Most of the graves at Saint Mauritius Church are commemorating 18-32 years olds. I found it quite moving after reading of Edward Whymper’s party of 1865. Only three survived of the party of seven, Edward Whymper, a wood engraver and artist from London, Peter Taugwelder 45 at the time who was a local guide, and his son, also Peter Taugwalder. The four who fell were Michel Croz 35, an experienced mountaineer from Chamonix, Lord Francis Douglas 18, scion of the British landed gentry and a novice climber. Charles Hudson 37, an Anglican vicar from Lincolnshire, Douglas Hadow 19, from a privileged upbringing in London, and also a novice climber. 

In 1860, Whymper conducted extensive forays into the central and western Alps, commissioned by Joseph Beattie, a prominent London publisher, to produce a series of alpine scenery drawings. He became an avid climber. From 1861 to 1865 he scaled numerous significant peaks in the Alps with various companions, including another pioneer of this Golden Age, an Irishman named John Tyndal. Through his increasing fascination with the Matterhorn, the last unclimbed major peak of the Alps, he met an Italian climber named Jean-Antoine Carrel who would have been about 32 at the time. Together they made several attempts to scale the mountain, but became increasingly antagonistic towards one another. Carrel thought that it should be an Italian to first set foot on the summit. But Whymper’s was a personal obsession. 

In 1865, Whymper was in Zermatt. But his focus had alarmed Carrel because Carrel was engaged by a Italian alpinist Felice Giordano to aid the party of a Italian climber Quintino Sella, politician, economist and mountaineer. When Carrel left Whymper with no explanation, Whymper cast about for another companion but no local climbers would help him. I think it quite plausible that they had been paid off by Carrel or Giordano. He then met Francis Douglas who had engaged a guide, Peter Taugwelder who promptly threw in his lot with him and together they set off to prepare at the Monte Rosa Hotel. There they met Croz, Hudson and Hadow who joined Whimper’s party. Meanwhile Carrel was sending word to the Italian team to alert them to Whymper’s intentions.
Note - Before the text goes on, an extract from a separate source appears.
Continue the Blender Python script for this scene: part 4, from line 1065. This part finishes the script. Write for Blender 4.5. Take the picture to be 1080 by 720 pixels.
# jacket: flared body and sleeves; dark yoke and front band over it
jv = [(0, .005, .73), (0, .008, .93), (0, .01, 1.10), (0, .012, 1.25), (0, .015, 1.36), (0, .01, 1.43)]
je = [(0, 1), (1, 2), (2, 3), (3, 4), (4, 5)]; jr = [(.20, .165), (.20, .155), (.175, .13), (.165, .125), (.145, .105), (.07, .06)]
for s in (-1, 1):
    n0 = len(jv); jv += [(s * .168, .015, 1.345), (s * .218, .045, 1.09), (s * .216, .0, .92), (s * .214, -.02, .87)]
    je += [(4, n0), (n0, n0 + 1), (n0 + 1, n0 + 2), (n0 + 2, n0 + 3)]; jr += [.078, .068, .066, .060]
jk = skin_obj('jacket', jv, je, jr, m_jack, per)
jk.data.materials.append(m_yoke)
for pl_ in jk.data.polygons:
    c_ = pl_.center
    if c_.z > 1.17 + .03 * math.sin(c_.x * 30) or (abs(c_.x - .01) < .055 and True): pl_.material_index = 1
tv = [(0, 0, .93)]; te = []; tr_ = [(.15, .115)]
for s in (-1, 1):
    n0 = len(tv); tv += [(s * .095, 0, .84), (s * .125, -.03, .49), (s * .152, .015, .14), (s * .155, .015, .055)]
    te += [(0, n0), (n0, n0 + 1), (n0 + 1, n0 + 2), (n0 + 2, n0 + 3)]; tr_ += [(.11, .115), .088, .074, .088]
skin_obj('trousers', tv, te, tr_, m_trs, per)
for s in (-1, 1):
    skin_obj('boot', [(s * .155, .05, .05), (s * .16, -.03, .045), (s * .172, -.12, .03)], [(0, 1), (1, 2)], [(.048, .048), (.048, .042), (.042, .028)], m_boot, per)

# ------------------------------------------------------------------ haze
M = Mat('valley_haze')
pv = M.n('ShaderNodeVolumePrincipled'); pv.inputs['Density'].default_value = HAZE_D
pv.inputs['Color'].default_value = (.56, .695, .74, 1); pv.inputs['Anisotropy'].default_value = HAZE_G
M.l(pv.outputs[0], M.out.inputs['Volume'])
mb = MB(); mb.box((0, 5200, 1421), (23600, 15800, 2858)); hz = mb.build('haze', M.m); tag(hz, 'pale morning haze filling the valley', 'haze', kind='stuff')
Whymper’s party set off the next day, July 13. After an overnight bivouac at 3,380 meters they started at dawn for the summit. At 1:40 PM Whymper and Croz reached it. They noticed the Italian party a few hundred meters below and attracted their attention. When the Italians saw them they turned around and went back down the mountain.

The accident happened as they were descending. I think that Hadow was likely struggling, and Croz had to help him in foot and hand placement at several points. It seems that Croz had just turned back to his own progress after helping Hadow, when Hadow slipped and cannoned into Croz, sending them both hurtling down, quickly pulling Hudson and Douglas after them. Now Whymper and the Taugwelders had kept the ropes between them taught and the moment they saw their companions scrabbling for purchase as they slid down, they anchored and braced themselves as firmly as they could. Their rope therefore wasn’t subjected to the whiplash tension as the one between them and the others and it held fast whereas the other one broke. The bodies were recovered the next day by volunteers, except for Douglas’s, whose body was never recovered. It was alleged that Whymper had cut his rope to save his skin. There was a trial and the survivors were all exonerated, but the publicity of the accident prompted Queen Victoria to consider banning climbing for all British subjects.

George Mallory, died aged 37 on the North Face of Everest, and his body, along with his companion Sandy Irving’s, was never recovered. A year before, the story goes, he was asked why he climbed and, growing tired of being asked this question replied, because it’s there. He may never have said it, perhaps being summarized by a newspaper reporter, but it illustrates how people in general don’t (or did not) have a great degree of access to their internal experience. After learning about the Matterhorn and the people who climbed it, I read every climbing book I could get my hands on. A half dozen books on Everest and a couple on K2 were piled by my desk, but none spoke of the allure of mountain climbing. Perhaps the one that came closest was Reinhold Messner. He came from the Italian Tyrol and grew up in a tight valley surrounded by towering peaks. He spoke about how the world opened up at a certain height. It wasn’t till I was watching the 1985 documentary by Werner Herzog on Messner that the light went on. A mountaineer needs to climb in the same way a businessman must make deals, a drinker must drink and a sloth must behave like a sloth. Mallory may have said, “because it’s there,” but a more acute observation would have been, because it is there, and I am here.